İkili sözleşmeler çerçevesinde imzalanan birinci pakette, AB vatandaşlarının İsviçre’ye yerleşmeleri ya da ticari malların karayoluyla transit geçişleri gibi konuları düzenleniyor. İkinci bir paket ise şu sıralarda hazırlanıyor. İsviçre, ikili sözleşmeler yoluyla AB üyeliğinin alternatifini bulmuş oldu.

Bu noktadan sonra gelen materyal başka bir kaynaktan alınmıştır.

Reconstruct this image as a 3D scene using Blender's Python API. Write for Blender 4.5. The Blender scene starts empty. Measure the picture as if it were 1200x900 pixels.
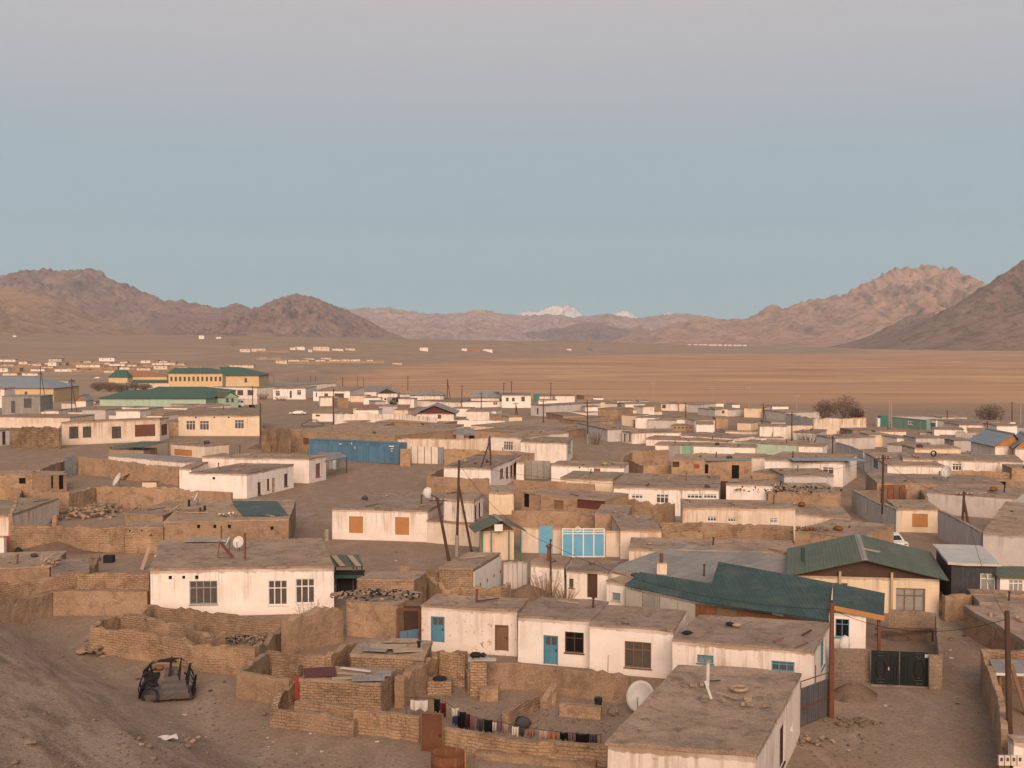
import bpy, math, random
from mathutils import Vector, noise
random.seed(7)
SC = bpy.context.scene
COL = SC.collection
# ---------------------------------------------------------------- camera, sky, sun, exposure
FPX, CAMZ, HOR = 1350.0, 18.5, 400.0          # focal length in photo pixels, eye height (m), horizon row
PITCH = math.atan((450 - HOR) / FPX)
cd = bpy.data.cameras.new('camera'); cam = bpy.data.objects.new('camera', cd); COL.objects.link(cam)
cam.location = (0, 0, CAMZ); cam.rotation_euler = (math.pi / 2 - PITCH, 0, 0)
cd.sensor_width = 36; cd.lens = FPX / 1200 * 36; cd.clip_start = 0.5; cd.clip_end = 60000
SC.camera = cam
SUN_EL, SUN_AZ = 24.0, 178.0                    # degrees; azimuth clockwise from +Y: behind the camera, nearly straight behind
w = bpy.data.worlds.new('World'); SC.world = w; w.use_nodes = True
nt = w.node_tree; nt.nodes.clear()
N = nt.nodes.new; LK = nt.links.new
sky = N('ShaderNodeTexSky'); sky.sky_type = 'NISHITA'; sky.sun_disc = False
sky.sun_elevation = math.radians(SUN_EL); sky.sun_rotation = math.radians(SUN_AZ); sky.altitude = 3600
sky.dust_density = 1.0; sky.ozone_density = 1.5
tc = N('ShaderNodeTexCoord'); sx = N('ShaderNodeSeparateXYZ'); LK(tc.outputs['Generated'], sx.inputs[0])
rmp = N('ShaderNodeValToRGB'); cr = rmp.color_ramp
SKY = [(0.00, (0.322, 0.470, 0.487)), (0.037, (0.308, 0.466, 0.495)), (0.075, (0.290, 0.452, 0.500)), (0.11, (0.293, 0.437, 0.497)), (0.146, (0.315, 0.430, 0.485)),
       (0.18, (0.365, 0.425, 0.465)), (0.215, (0.428, 0.437, 0.452)), (0.29, (0.500, 0.478, 0.466)), (0.5, (0.48, 0.45, 0.46)), (1.0, (0.38, 0.39, 0.44))]
cr.elements[0].position = 0; cr.elements[0].color = (*SKY[0][1], 1)
cr.elements[1].position = 1; cr.elements[1].color = (*SKY[-1][1], 1)
for p, c in SKY[1:-1]:
    e = cr.elements.new(p); e.color = (*c, 1)
LK(sx.outputs['Z'], rmp.inputs['Fac'])
mul = N('ShaderNodeMixRGB'); mul.blend_type = 'MULTIPLY'; mul.inputs['Fac'].default_value = 1
mul.inputs['Color2'].default_value = (0.030, 0.027, 0.026, 1); LK(sky.outputs[0], mul.inputs['Color1'])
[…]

Sorunlar yaşanmaya başladı
Ama AB ile ilişkilerde kimi güçlükler de yavaş yavaş kendini gösteriyor. Örneğin Basel’daki Almanya-İsviçre sınırında. Sınır bölgesinde insanların çalışmak, işlerini takibetmek için yaptıkları giriş çıkışlarda yapılan sıkı denetimler, insanların şikayetlerine neden oluyor. Berlin’den yapılan açıklamalarda, bu uygulamanın değişmeyeceği, çünkü Şengen Anlaşması’nın dış sınırlarının İsviçre’den geçtiği belirtiliyor.
Başka bir sorun ise AB’nin önceden haber vermeden İsviçre mallarına gümrük uygulamasıyla ortaya çıktı. Bu önlem, İsviçre ekonomisine ağır darbe indirdi. Gerçi, yoğun görüşmeler sonunda gümrük uygulaması ertelendi, ama tamamen de kaldırılmadı.
Ancak ikili anlaşmaların mevcut sorunları çözmede yeterli olmadığı görülüyor. Örneğin, Havayolu Trafiği Anlaşması, İsviçre’nin yol açtığı havacılıkla ilgili sorunlara çare olamıyor. Ya da AB vatandaşlarının İsviçre’de oturum haklarına ilişkin anlaşma, Birlik’in genişlemesinden sonra yeniden ele alınmak ve yeniden geçerlilik kazanmak zorunda.
Tartışmalar medyada başladı
Tüm bu sorunlar nedeniyle İsviçre halkında, AB’den soyutlanmanın kendilerine pahalıya mal olacağı hissi güçleniyor ve AB’ye üyelik tartışması şimdilerde yeniden gündeme giriyor. Şimdilik tartışmalar sadece medya üzerinden yapılıyor.
Ancak, eyaletler konumundaki kanton yönetimlerinin çoğunluğu kısa bir süre önce, sadece ikili anlaşmalarla yetinilmesinin İsviçre’yi zamanla çıkmaz yola sürükleyeceğine işaret ederek, uzun vadede AB üyeliğinin kaçınılmaz olacağının sinyalini verdiler. Bunun dışında kanton yönetimleri, hükümetin artık daha açık bir Avrupa stratejisi izlemesini talep ediyorlar.